Tommy Shimoda lives with Autism and a speech disorder. He excels in 21 out of 22 Special Olympic games, and last March, he became a gold medalist at the 2017 World Winter Games in Austria.  On Monday, the Chicagoland Sports Hall of Fame honored Shimoda's achievements by inducting him into their Hall of Fame.

A quiet boy from Mt. Greenwood, Chicago, Shimoda's speech disorder forces him to use a fancy "talker" device to communicate with his friends, family, and athletic coach Lisa Mulcrone. Mulcrone has been working with Shimoda to overcome his disabilities since he was six, but Shimoda has done much more than overcome a disability.

Tommy is recognized as a trailblazer among Special Olympic athletes. He has competed in nearly two dozen events, including horseback riding, water polo, and gymnastics.
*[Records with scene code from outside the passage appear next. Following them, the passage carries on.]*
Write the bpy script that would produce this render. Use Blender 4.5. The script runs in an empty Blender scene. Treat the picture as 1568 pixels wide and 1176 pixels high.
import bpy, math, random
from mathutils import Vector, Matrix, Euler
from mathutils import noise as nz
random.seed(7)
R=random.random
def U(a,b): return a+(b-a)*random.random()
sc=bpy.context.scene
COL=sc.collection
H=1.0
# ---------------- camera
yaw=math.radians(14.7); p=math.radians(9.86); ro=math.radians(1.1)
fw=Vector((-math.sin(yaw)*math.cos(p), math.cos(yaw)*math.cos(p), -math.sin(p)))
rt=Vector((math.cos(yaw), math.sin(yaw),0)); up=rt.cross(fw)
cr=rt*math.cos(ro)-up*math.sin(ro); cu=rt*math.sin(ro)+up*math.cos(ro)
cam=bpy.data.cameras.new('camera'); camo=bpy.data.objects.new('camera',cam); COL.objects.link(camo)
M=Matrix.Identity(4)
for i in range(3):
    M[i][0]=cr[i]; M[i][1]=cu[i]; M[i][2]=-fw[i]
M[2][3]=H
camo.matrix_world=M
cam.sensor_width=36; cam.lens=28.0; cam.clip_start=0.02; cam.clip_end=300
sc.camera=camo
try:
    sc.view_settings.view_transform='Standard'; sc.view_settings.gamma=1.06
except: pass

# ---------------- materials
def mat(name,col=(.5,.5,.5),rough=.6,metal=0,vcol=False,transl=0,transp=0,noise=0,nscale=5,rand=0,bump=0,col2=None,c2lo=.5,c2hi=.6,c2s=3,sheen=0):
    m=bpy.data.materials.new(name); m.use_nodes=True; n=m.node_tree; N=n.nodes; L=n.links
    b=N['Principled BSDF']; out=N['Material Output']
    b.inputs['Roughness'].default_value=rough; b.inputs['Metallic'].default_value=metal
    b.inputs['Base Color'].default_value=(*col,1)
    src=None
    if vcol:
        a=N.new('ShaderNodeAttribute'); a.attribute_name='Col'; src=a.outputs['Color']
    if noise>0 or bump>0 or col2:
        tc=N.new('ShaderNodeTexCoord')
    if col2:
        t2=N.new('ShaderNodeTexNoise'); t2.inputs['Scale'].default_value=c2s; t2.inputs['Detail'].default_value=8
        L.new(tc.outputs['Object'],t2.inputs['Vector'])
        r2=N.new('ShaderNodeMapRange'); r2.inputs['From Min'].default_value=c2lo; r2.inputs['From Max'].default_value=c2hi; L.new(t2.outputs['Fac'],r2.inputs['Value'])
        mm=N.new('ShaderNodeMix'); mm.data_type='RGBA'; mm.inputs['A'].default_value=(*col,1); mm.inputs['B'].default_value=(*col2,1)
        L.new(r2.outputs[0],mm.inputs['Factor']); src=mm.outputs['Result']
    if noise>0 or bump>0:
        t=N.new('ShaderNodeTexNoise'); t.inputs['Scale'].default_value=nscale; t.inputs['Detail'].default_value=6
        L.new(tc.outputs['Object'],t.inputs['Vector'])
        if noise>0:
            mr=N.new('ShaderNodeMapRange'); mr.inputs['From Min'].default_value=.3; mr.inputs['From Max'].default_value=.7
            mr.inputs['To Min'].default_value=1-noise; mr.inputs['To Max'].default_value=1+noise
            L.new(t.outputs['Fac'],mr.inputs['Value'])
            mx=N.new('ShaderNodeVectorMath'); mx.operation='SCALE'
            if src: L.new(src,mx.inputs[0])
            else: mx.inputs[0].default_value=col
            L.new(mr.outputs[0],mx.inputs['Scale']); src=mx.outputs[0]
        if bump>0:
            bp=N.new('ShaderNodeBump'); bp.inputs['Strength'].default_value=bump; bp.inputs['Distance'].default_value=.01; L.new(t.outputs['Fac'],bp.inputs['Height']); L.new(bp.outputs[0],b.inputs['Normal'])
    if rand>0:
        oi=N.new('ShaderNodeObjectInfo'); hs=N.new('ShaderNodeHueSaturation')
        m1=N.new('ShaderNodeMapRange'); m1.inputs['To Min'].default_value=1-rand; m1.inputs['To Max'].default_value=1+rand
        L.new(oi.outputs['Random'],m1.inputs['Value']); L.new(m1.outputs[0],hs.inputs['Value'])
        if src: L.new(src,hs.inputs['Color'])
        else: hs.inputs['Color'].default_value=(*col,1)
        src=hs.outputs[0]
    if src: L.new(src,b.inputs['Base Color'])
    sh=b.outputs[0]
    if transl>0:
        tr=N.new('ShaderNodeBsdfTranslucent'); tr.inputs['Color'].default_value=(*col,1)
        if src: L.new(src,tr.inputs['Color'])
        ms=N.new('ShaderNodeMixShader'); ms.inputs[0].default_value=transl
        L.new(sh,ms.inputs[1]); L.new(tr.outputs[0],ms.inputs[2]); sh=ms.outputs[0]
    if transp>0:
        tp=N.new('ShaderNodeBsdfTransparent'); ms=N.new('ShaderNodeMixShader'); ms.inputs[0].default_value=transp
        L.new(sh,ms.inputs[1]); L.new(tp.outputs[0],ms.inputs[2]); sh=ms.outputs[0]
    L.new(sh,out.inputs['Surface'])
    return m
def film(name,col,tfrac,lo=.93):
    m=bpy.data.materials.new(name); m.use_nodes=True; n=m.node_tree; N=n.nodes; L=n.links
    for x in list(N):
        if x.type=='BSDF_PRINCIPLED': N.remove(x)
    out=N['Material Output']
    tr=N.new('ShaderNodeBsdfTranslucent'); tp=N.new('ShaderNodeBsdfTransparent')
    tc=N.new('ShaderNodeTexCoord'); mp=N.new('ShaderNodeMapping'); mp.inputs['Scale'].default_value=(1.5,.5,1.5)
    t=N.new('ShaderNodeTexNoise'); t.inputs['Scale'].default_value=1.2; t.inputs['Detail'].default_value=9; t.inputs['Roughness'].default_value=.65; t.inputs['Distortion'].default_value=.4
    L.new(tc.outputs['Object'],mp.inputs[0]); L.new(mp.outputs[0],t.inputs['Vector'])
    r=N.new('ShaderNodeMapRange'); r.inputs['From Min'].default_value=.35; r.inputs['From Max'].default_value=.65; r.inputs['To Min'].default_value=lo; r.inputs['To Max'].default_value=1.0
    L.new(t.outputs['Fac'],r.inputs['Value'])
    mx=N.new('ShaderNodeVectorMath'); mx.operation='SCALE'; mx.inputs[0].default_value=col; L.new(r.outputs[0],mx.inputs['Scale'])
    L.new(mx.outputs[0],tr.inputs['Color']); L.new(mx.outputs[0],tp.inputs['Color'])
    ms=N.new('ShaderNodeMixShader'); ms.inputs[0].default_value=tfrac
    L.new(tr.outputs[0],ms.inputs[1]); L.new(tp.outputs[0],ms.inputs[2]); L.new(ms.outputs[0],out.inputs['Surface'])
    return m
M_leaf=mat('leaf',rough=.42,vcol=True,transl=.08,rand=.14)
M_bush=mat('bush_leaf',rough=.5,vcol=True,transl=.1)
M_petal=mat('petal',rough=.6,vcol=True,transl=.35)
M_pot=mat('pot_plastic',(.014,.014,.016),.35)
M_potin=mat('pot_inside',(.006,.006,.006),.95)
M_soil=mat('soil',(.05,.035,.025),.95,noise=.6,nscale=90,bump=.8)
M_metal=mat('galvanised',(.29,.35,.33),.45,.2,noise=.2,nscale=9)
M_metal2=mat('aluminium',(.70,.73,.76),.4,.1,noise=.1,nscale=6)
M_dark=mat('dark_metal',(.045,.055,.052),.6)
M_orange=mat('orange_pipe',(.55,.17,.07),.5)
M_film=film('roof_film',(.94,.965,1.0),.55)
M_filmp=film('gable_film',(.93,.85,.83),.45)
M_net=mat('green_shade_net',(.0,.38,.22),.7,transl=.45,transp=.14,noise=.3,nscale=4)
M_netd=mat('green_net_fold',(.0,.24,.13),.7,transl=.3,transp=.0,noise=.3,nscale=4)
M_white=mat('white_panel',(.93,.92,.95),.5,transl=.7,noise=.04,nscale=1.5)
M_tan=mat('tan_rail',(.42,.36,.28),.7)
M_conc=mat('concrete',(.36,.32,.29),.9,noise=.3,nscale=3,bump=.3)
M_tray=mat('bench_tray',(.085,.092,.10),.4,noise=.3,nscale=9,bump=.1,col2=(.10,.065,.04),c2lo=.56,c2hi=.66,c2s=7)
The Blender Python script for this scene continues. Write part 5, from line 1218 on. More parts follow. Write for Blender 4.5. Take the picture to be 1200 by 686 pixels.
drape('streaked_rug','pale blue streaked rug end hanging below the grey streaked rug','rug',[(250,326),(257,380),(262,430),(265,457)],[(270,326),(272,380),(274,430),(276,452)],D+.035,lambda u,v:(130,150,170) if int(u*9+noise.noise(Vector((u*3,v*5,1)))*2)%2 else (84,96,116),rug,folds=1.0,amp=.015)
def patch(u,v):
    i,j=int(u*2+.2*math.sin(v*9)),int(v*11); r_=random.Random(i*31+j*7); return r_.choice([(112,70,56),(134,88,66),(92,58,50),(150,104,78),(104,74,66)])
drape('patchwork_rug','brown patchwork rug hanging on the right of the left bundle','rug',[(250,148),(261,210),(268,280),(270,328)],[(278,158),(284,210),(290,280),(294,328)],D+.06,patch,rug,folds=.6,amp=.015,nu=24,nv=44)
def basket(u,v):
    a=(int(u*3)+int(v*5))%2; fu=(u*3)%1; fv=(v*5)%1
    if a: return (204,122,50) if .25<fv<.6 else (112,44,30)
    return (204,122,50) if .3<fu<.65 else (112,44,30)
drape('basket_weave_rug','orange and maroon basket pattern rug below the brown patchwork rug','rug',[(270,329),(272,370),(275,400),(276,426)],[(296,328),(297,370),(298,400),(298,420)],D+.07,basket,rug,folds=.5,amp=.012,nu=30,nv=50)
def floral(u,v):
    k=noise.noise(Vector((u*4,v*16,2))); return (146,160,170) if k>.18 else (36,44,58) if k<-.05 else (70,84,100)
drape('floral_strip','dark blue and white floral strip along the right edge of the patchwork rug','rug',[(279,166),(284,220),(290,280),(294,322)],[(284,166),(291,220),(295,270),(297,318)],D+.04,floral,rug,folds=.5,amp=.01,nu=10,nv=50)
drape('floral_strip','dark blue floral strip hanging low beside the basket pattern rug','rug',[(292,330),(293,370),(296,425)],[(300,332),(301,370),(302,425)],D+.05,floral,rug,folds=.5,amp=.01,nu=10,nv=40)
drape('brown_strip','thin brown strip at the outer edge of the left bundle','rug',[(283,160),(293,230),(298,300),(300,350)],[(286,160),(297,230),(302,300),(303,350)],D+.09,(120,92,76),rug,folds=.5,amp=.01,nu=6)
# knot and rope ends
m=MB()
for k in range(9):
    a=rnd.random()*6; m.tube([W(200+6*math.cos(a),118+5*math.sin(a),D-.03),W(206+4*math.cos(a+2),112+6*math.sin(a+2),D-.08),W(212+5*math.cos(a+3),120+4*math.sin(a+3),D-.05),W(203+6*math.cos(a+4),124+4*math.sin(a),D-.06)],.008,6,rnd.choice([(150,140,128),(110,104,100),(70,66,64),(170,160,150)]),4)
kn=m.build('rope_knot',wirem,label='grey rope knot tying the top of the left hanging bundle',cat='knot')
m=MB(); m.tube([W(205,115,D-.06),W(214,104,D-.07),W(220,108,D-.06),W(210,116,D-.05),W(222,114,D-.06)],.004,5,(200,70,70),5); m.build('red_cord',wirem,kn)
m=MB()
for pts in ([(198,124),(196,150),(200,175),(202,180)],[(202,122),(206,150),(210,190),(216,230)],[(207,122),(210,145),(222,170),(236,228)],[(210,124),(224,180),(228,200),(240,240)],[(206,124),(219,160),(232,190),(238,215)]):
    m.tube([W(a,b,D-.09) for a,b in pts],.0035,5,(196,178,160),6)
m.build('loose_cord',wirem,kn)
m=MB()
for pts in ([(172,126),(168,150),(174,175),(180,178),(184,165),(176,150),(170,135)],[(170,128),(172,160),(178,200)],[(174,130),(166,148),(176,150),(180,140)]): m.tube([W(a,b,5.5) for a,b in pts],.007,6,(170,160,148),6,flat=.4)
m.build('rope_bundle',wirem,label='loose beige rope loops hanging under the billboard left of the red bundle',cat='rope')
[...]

But speed skating took him to the 2017 World Winter Games. First, he won a bronze medal then he won gold in the 500 meter race.

Shimoda has countless medals hanging in his home, and his achievements follow him across his neighborhood as well. In the Mt. Greenwood park district, his friends from the Mt. Greenwood Special Ed program have planted flowers in Shimoda's honor. Last week, Shimoda met his sports idol, Chicago Blackhawk Jonathon Toews. Monday night, they were inducted into the Chicagoland Sports Hall of Fame together.

At the ceremony, Shimoda received another honor. He now has his own commemorative box of Wheaties cereal. This is an honor previously bestowed upon other sports greats such as Muhammad Ali, Michael Jordan, and Mary Lou Retton.